(Stored entries)
+ + + +

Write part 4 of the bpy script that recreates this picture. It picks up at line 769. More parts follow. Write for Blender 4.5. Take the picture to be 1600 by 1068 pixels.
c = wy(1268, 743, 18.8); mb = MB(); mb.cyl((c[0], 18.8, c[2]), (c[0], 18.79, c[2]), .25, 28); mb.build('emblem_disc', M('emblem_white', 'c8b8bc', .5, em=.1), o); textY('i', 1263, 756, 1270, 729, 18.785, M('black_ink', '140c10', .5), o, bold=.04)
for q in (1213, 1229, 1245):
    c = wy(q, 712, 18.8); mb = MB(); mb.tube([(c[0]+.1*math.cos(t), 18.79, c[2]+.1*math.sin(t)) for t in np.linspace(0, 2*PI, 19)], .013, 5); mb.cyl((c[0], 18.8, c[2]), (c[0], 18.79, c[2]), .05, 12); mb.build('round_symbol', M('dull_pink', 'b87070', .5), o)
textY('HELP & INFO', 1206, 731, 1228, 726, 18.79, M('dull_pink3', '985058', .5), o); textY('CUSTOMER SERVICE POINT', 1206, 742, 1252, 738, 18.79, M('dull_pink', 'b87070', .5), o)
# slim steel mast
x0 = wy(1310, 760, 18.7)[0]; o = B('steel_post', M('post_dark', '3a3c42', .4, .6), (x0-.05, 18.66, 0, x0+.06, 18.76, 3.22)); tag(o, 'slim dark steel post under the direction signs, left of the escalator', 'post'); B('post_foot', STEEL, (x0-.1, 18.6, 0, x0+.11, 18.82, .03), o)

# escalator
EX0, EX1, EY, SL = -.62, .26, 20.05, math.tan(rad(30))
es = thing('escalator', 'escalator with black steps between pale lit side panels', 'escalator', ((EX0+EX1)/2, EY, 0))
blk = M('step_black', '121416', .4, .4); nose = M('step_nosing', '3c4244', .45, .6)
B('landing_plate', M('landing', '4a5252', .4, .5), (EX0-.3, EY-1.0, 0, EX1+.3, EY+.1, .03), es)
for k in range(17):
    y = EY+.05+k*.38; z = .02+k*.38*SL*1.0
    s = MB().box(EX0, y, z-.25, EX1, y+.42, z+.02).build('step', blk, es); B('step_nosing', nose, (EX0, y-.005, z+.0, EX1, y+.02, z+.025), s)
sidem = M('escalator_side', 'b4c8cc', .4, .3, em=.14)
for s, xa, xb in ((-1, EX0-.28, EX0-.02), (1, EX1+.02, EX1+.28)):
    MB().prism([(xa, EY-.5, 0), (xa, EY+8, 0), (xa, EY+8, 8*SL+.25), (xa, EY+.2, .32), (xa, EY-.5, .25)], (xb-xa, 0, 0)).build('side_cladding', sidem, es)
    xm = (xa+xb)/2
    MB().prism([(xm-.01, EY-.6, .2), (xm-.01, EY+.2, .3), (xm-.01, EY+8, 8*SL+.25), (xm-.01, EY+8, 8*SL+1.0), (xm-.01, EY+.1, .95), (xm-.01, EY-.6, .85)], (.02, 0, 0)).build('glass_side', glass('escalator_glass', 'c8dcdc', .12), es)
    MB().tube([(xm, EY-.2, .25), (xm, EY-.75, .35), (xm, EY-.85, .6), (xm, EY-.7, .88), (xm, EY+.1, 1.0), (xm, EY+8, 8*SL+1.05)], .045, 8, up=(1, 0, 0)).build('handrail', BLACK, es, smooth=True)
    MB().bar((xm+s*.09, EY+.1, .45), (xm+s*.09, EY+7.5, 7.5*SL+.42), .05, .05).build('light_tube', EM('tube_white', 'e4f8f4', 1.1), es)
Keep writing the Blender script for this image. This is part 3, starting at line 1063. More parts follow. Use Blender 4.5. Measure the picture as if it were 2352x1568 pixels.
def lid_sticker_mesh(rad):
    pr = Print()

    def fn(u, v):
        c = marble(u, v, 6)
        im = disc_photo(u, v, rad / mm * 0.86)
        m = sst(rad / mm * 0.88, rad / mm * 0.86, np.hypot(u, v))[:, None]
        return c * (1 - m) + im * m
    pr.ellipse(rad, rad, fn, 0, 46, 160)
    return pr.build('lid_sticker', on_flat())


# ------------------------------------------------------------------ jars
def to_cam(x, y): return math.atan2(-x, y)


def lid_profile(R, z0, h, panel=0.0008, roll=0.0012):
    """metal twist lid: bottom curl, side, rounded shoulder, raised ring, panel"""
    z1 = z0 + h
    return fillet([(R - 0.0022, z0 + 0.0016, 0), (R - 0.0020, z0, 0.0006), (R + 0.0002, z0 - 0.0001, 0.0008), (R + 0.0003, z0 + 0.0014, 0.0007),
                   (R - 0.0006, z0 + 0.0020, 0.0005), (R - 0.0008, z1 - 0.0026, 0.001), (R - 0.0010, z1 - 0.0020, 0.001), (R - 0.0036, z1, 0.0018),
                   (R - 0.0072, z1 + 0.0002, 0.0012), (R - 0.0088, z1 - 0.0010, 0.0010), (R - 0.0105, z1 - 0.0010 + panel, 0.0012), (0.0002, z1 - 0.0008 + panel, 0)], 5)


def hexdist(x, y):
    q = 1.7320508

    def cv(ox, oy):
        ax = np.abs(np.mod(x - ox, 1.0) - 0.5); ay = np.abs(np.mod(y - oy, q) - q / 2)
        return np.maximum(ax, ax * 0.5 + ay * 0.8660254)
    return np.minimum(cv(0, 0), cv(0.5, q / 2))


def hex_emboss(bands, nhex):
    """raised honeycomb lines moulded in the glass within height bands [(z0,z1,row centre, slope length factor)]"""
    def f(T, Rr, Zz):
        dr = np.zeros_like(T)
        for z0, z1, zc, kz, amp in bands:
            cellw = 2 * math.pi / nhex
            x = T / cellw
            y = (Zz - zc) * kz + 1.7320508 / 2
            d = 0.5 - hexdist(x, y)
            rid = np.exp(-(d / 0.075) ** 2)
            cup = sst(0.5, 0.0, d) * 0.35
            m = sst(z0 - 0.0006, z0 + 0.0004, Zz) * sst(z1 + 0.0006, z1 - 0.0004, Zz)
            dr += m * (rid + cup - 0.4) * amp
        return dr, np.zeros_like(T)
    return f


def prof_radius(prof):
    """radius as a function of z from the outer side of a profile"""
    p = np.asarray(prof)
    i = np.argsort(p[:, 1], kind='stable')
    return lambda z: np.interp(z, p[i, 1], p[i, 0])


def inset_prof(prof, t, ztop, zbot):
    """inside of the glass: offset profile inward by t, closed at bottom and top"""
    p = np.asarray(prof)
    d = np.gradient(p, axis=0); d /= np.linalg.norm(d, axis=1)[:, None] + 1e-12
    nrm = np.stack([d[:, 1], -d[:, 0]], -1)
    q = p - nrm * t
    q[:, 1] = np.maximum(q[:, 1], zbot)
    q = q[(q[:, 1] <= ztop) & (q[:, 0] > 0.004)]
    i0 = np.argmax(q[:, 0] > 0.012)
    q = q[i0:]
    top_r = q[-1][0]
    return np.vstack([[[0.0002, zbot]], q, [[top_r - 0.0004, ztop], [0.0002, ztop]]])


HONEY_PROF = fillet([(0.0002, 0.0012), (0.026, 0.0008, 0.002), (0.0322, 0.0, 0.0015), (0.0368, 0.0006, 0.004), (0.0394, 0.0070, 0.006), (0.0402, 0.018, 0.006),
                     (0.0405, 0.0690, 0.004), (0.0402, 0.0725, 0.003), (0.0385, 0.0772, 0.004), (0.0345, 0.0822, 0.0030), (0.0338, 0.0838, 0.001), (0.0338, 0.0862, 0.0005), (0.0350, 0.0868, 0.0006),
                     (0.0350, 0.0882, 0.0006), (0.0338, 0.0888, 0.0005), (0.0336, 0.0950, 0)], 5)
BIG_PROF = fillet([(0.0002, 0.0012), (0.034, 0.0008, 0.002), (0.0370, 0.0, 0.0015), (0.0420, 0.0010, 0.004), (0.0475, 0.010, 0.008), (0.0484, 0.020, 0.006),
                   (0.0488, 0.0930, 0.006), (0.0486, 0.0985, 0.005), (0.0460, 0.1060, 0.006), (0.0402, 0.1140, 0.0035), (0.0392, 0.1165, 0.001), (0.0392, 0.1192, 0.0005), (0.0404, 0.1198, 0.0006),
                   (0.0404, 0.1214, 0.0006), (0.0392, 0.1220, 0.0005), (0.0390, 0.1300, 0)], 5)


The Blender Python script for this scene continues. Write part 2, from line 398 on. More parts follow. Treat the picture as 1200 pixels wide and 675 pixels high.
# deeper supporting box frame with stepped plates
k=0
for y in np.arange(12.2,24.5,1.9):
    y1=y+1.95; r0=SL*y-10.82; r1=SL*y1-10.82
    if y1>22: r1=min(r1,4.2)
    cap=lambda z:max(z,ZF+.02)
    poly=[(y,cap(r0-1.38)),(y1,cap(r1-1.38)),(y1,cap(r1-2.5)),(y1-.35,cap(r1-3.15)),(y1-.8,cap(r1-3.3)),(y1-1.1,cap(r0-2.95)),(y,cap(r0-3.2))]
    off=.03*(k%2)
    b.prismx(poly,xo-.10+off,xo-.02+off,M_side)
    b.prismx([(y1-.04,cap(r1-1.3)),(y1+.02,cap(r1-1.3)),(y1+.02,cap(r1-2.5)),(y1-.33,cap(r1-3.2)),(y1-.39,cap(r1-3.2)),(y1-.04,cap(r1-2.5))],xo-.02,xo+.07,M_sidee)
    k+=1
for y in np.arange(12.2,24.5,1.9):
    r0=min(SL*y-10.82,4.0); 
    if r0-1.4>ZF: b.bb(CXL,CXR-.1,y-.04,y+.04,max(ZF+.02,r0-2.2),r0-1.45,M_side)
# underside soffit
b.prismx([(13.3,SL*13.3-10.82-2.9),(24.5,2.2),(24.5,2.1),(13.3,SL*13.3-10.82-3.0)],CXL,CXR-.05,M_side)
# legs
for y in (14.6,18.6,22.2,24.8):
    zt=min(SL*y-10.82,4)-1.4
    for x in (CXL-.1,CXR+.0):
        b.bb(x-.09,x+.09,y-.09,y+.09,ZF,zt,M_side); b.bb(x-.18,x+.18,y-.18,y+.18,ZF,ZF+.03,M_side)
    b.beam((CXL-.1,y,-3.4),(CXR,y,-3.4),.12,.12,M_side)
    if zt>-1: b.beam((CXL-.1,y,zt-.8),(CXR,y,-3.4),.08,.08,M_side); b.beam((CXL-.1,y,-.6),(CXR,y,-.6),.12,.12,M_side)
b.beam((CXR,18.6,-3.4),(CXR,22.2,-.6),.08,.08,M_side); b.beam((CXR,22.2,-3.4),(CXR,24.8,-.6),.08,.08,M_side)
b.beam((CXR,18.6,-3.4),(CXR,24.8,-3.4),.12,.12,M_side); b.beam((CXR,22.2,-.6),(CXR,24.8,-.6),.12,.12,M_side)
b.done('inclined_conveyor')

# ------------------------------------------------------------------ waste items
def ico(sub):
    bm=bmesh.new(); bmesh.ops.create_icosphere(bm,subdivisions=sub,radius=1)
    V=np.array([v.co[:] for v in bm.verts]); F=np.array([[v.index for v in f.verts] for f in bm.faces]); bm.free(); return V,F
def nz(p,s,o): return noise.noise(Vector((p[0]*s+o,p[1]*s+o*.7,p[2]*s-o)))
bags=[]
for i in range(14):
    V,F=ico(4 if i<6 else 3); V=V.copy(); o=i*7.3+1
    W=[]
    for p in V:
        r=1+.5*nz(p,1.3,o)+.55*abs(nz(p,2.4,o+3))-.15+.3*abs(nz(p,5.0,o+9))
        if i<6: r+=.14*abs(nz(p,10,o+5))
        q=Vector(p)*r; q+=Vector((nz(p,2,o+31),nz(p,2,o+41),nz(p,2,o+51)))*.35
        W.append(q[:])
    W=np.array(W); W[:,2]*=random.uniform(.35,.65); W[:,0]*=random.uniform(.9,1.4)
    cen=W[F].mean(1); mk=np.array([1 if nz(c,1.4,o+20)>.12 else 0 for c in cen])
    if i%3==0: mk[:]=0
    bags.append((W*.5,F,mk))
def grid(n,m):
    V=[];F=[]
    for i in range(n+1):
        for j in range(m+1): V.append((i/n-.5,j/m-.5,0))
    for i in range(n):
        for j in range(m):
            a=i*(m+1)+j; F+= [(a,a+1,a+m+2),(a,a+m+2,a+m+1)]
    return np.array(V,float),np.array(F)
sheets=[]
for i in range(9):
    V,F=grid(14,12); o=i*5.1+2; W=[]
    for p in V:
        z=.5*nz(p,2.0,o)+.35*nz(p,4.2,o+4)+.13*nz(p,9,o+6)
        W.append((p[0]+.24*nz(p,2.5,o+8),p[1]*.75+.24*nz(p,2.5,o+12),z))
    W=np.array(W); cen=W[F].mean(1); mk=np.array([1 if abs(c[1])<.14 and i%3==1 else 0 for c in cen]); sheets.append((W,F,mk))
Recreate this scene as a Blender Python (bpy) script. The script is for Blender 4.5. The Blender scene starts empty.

+ + + +

**Task to carry out**
The line containing "The Blender Python" opens the part, and the line containing "b.done('inclined_conveyor')" closes it. Output that part exactly, with both, and only that.

**Expected answer**
The Blender Python script for this scene continues. Write part 2, from line 398 on. More parts follow. Treat the picture as 1200 pixels wide and 675 pixels high.
# deeper supporting box frame with stepped plates
k=0
for y in np.arange(12.2,24.5,1.9):
    y1=y+1.95; r0=SL*y-10.82; r1=SL*y1-10.82
    if y1>22: r1=min(r1,4.2)
    cap=lambda z:max(z,ZF+.02)
    poly=[(y,cap(r0-1.38)),(y1,cap(r1-1.38)),(y1,cap(r1-2.5)),(y1-.35,cap(r1-3.15)),(y1-.8,cap(r1-3.3)),(y1-1.1,cap(r0-2.95)),(y,cap(r0-3.2))]
    off=.03*(k%2)
    b.prismx(poly,xo-.10+off,xo-.02+off,M_side)
    b.prismx([(y1-.04,cap(r1-1.3)),(y1+.02,cap(r1-1.3)),(y1+.02,cap(r1-2.5)),(y1-.33,cap(r1-3.2)),(y1-.39,cap(r1-3.2)),(y1-.04,cap(r1-2.5))],xo-.02,xo+.07,M_sidee)
    k+=1
for y in np.arange(12.2,24.5,1.9):
    r0=min(SL*y-10.82,4.0); 
    if r0-1.4>ZF: b.bb(CXL,CXR-.1,y-.04,y+.04,max(ZF+.02,r0-2.2),r0-1.45,M_side)
# underside soffit
b.prismx([(13.3,SL*13.3-10.82-2.9),(24.5,2.2),(24.5,2.1),(13.3,SL*13.3-10.82-3.0)],CXL,CXR-.05,M_side)
# legs
for y in (14.6,18.6,22.2,24.8):
    zt=min(SL*y-10.82,4)-1.4
    for x in (CXL-.1,CXR+.0):
        b.bb(x-.09,x+.09,y-.09,y+.09,ZF,zt,M_side); b.bb(x-.18,x+.18,y-.18,y+.18,ZF,ZF+.03,M_side)
    b.beam((CXL-.1,y,-3.4),(CXR,y,-3.4),.12,.12,M_side)
    if zt>-1: b.beam((CXL-.1,y,zt-.8),(CXR,y,-3.4),.08,.08,M_side); b.beam((CXL-.1,y,-.6),(CXR,y,-.6),.12,.12,M_side)
b.beam((CXR,18.6,-3.4),(CXR,22.2,-.6),.08,.08,M_side); b.beam((CXR,22.2,-3.4),(CXR,24.8,-.6),.08,.08,M_side)
b.beam((CXR,18.6,-3.4),(CXR,24.8,-3.4),.12,.12,M_side); b.beam((CXR,22.2,-.6),(CXR,24.8,-.6),.12,.12,M_side)
b.done('inclined_conveyor')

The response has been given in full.